> _Work to complete_: Repeat every line of the data exactly, but not the pictures.

┌─ Supplied data

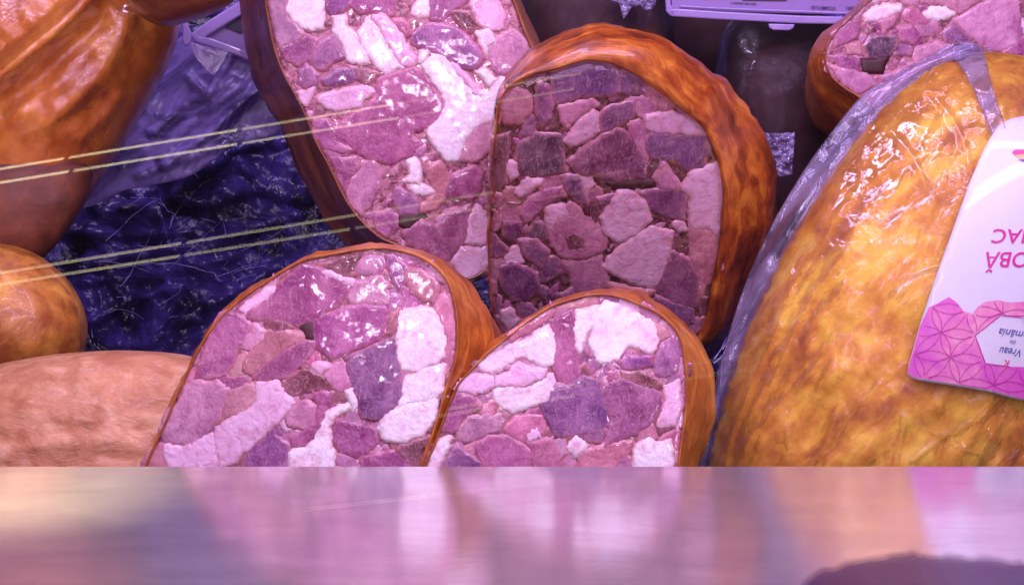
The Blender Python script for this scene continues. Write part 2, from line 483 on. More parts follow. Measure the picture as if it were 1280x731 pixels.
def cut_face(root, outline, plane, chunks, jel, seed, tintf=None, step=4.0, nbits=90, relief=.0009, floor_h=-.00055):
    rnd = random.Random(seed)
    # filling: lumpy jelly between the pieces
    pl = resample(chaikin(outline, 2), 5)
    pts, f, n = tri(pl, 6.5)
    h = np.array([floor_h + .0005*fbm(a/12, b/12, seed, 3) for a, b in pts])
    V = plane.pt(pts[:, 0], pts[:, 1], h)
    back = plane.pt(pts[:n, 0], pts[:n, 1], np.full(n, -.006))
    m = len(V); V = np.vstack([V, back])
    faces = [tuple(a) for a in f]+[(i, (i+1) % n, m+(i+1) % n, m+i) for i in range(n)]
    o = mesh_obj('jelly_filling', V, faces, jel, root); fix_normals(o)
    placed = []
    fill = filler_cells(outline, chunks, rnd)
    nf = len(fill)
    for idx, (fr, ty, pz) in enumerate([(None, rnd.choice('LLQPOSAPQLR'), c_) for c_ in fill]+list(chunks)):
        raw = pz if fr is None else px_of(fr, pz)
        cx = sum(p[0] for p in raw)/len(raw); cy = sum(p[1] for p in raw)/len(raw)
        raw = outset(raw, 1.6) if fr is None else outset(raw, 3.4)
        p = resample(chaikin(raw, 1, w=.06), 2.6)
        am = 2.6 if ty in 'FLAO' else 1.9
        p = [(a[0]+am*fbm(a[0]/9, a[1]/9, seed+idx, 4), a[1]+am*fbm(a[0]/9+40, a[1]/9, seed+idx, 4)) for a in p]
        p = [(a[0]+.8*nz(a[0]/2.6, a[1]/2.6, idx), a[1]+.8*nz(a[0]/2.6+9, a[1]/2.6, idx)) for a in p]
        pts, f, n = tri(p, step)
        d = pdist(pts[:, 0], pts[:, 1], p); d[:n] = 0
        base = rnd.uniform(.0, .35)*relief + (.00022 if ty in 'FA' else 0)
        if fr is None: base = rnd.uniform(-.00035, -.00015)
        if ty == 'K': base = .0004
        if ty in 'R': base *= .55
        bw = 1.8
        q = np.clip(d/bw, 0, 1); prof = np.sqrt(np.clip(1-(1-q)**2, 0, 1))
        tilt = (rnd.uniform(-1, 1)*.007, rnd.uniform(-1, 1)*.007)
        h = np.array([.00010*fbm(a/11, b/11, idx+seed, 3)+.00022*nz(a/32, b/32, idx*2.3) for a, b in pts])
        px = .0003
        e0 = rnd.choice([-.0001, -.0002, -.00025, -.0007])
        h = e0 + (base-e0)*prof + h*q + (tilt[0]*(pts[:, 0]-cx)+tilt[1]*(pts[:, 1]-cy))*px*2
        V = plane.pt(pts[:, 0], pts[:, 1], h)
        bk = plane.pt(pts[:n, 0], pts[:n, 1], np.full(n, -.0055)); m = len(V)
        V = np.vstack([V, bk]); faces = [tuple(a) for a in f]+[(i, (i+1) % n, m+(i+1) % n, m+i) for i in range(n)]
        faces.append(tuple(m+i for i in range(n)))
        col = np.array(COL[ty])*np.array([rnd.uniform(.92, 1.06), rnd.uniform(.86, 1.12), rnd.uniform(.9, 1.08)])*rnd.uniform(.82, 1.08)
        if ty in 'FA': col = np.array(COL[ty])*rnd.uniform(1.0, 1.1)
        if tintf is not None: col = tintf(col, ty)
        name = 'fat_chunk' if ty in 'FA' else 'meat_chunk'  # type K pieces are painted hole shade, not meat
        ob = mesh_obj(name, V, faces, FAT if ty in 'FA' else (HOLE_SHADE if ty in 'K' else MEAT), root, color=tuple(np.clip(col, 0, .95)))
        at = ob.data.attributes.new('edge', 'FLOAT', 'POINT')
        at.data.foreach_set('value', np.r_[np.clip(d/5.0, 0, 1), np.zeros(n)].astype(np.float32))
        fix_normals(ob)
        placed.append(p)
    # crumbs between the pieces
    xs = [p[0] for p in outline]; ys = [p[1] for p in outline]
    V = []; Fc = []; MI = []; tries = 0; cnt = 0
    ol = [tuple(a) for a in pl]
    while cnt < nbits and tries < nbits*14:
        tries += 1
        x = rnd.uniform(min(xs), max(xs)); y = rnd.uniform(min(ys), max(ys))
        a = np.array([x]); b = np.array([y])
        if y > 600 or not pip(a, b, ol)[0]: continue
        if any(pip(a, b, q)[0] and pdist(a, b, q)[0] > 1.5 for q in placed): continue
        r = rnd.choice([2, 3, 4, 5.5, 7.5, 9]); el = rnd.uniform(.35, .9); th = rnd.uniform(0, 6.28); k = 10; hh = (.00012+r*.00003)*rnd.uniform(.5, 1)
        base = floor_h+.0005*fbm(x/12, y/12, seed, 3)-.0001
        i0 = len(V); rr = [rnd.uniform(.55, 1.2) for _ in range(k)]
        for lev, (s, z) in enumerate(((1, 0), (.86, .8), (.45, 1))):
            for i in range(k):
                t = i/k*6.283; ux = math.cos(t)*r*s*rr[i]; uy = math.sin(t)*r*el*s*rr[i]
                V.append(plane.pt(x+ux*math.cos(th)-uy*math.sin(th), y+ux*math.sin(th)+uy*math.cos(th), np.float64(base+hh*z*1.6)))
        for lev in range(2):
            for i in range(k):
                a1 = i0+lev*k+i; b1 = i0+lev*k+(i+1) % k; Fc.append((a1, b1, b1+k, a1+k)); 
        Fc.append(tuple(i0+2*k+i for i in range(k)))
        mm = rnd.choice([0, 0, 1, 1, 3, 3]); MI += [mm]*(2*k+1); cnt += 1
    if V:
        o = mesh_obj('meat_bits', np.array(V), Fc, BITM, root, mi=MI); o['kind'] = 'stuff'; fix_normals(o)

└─

> _The result_:
The Blender Python script for this scene continues. Write part 2, from line 483 on. More parts follow. Measure the picture as if it were 1280x731 pixels.
def cut_face(root, outline, plane, chunks, jel, seed, tintf=None, step=4.0, nbits=90, relief=.0009, floor_h=-.00055):
    rnd = random.Random(seed)
    # filling: lumpy jelly between the pieces
    pl = resample(chaikin(outline, 2), 5)
    pts, f, n = tri(pl, 6.5)
    h = np.array([floor_h + .0005*fbm(a/12, b/12, seed, 3) for a, b in pts])
    V = plane.pt(pts[:, 0], pts[:, 1], h)
    back = plane.pt(pts[:n, 0], pts[:n, 1], np.full(n, -.006))
    m = len(V); V = np.vstack([V, back])
    faces = [tuple(a) for a in f]+[(i, (i+1) % n, m+(i+1) % n, m+i) for i in range(n)]
    o = mesh_obj('jelly_filling', V, faces, jel, root); fix_normals(o)
    placed = []
    fill = filler_cells(outline, chunks, rnd)
    nf = len(fill)
    for idx, (fr, ty, pz) in enumerate([(None, rnd.choice('LLQPOSAPQLR'), c_) for c_ in fill]+list(chunks)):
        raw = pz if fr is None else px_of(fr, pz)
        cx = sum(p[0] for p in raw)/len(raw); cy = sum(p[1] for p in raw)/len(raw)
        raw = outset(raw, 1.6) if fr is None else outset(raw, 3.4)
        p = resample(chaikin(raw, 1, w=.06), 2.6)
        am = 2.6 if ty in 'FLAO' else 1.9
        p = [(a[0]+am*fbm(a[0]/9, a[1]/9, seed+idx, 4), a[1]+am*fbm(a[0]/9+40, a[1]/9, seed+idx, 4)) for a in p]
        p = [(a[0]+.8*nz(a[0]/2.6, a[1]/2.6, idx), a[1]+.8*nz(a[0]/2.6+9, a[1]/2.6, idx)) for a in p]
        pts, f, n = tri(p, step)
        d = pdist(pts[:, 0], pts[:, 1], p); d[:n] = 0
        base = rnd.uniform(.0, .35)*relief + (.00022 if ty in 'FA' else 0)
        if fr is None: base = rnd.uniform(-.00035, -.00015)
        if ty == 'K': base = .0004
        if ty in 'R': base *= .55
        bw = 1.8
        q = np.clip(d/bw, 0, 1); prof = np.sqrt(np.clip(1-(1-q)**2, 0, 1))
        tilt = (rnd.uniform(-1, 1)*.007, rnd.uniform(-1, 1)*.007)
        h = np.array([.00010*fbm(a/11, b/11, idx+seed, 3)+.00022*nz(a/32, b/32, idx*2.3) for a, b in pts])
        px = .0003
        e0 = rnd.choice([-.0001, -.0002, -.00025, -.0007])
        h = e0 + (base-e0)*prof + h*q + (tilt[0]*(pts[:, 0]-cx)+tilt[1]*(pts[:, 1]-cy))*px*2
        V = plane.pt(pts[:, 0], pts[:, 1], h)
        bk = plane.pt(pts[:n, 0], pts[:n, 1], np.full(n, -.0055)); m = len(V)
        V = np.vstack([V, bk]); faces = [tuple(a) for a in f]+[(i, (i+1) % n, m+(i+1) % n, m+i) for i in range(n)]
        faces.append(tuple(m+i for i in range(n)))
        col = np.array(COL[ty])*np.array([rnd.uniform(.92, 1.06), rnd.uniform(.86, 1.12), rnd.uniform(.9, 1.08)])*rnd.uniform(.82, 1.08)
        if ty in 'FA': col = np.array(COL[ty])*rnd.uniform(1.0, 1.1)
        if tintf is not None: col = tintf(col, ty)
        name = 'fat_chunk' if ty in 'FA' else 'meat_chunk'  # type K pieces are painted hole shade, not meat
        ob = mesh_obj(name, V, faces, FAT if ty in 'FA' else (HOLE_SHADE if ty in 'K' else MEAT), root, color=tuple(np.clip(col, 0, .95)))
        at = ob.data.attributes.new('edge', 'FLOAT', 'POINT')
        at.data.foreach_set('value', np.r_[np.clip(d/5.0, 0, 1), np.zeros(n)].astype(np.float32))
        fix_normals(ob)
        placed.append(p)
    # crumbs between the pieces
    xs = [p[0] for p in outline]; ys = [p[1] for p in outline]
    V = []; Fc = []; MI = []; tries = 0; cnt = 0
    ol = [tuple(a) for a in pl]
    while cnt < nbits and tries < nbits*14:
        tries += 1
        x = rnd.uniform(min(xs), max(xs)); y = rnd.uniform(min(ys), max(ys))
        a = np.array([x]); b = np.array([y])
        if y > 600 or not pip(a, b, ol)[0]: continue
        if any(pip(a, b, q)[0] and pdist(a, b, q)[0] > 1.5 for q in placed): continue
        r = rnd.choice([2, 3, 4, 5.5, 7.5, 9]); el = rnd.uniform(.35, .9); th = rnd.uniform(0, 6.28); k = 10; hh = (.00012+r*.00003)*rnd.uniform(.5, 1)
        base = floor_h+.0005*fbm(x/12, y/12, seed, 3)-.0001
        i0 = len(V); rr = [rnd.uniform(.55, 1.2) for _ in range(k)]
        for lev, (s, z) in enumerate(((1, 0), (.86, .8), (.45, 1))):
            for i in range(k):
                t = i/k*6.283; ux = math.cos(t)*r*s*rr[i]; uy = math.sin(t)*r*el*s*rr[i]
                V.append(plane.pt(x+ux*math.cos(th)-uy*math.sin(th), y+ux*math.sin(th)+uy*math.cos(th), np.float64(base+hh*z*1.6)))
        for lev in range(2):
            for i in range(k):
                a1 = i0+lev*k+i; b1 = i0+lev*k+(i+1) % k; Fc.append((a1, b1, b1+k, a1+k)); 
        Fc.append(tuple(i0+2*k+i for i in range(k)))
        mm = rnd.choice([0, 0, 1, 1, 3, 3]); MI += [mm]*(2*k+1); cnt += 1
    if V:
        o = mesh_obj('meat_bits', np.array(V), Fc, BITM, root, mi=MI); o['kind'] = 'stuff'; fix_normals(o)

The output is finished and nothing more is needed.